We described the method at the Velocity conferences (Santa Clara and London) last year, and wrote it up in a blog post here: http://www.lognormal.com/blog/2012/10/03/the-3.5s-dash-for-a...

Hope you find it interesting.

I should also mention that it's useful to apply some kind of smoothing to timeseries data (like latency over time). Holt-Winters double-exponential smoothing is particularly good at this. What it does is smooth out temporary glitches and show you when things turn unexpectedly bad. If you've ever received a page and said, "Oh yeah, that one... that goes away in 3 seconds. Happens every day.", then you'll find this useful. H-W D-E smoothing only shows you the ones that don't go away after 3 seconds.

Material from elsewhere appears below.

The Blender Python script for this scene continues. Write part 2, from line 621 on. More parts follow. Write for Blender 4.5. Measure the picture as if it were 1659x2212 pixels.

I thought looking at the 99th (or other) percentile was pretty standard practice?
Depends on standard - within the clued-in performance community, yes, but there are major, major companies still pushing averages and that causes a lot of people, particularly those without much stats / engineering background, to expect it everywhere.

To use one example which is prevalent throughout marketing, advertising, etc. Google Analytics reports only averages – this makes the results unreliable enough that I'm now advising people to simply pretend that field does not exist as it's completely untrustworthy. Awhile back I blogged about an example where 3 samples out of 200K threw the average off by a full order of magnitude: http://chris.improbable.org/2012/05/18/google-analytics-dece...

Very interesting, thank you. I especially like the replies from the Google analytics team, 8 months apart, that both acknowledge the issue and say they'll fix it...
Also that in addition to not having fixed it, accurate stats are apparently less of a priority than, say, a gigantic fixed-position toolbar. That's been disappointing…
hi Jabbles,

Author here. The 99 or 95 percentile is a much better metric! We also make the case for the industry standard Apdex or our derived metric, sat score. These are becoming more and more in use by APM tools like us or New Relic.

Unfortunately, many existing tools and people who use them still look at latency aggregates and often make incorrect assumptions.

Searched the page for "standard deviation". Didn't find it. Hit the back button.
Standard deviation isn't the problem, skew is. Yes, skew will increase the standard deviation, but the heart of the issue here is how fat the right tail of the distribution is.

Standard deviation is often a useful metric, but it's at least as flawed as mean in skewed distributions because it doesn't treat either direction around the (already flawed) mean any differently.

hi nateabele,

Author here. Did you also search for stdev, st.dev, variance? Just kidding.

The post is not about averages. Its about selecting the right metric to track website performance. Standard deviation would surely qualify the avg. latency a bit, but it would still be a pretty lame alternative to using a better toplevel metric like Apdex.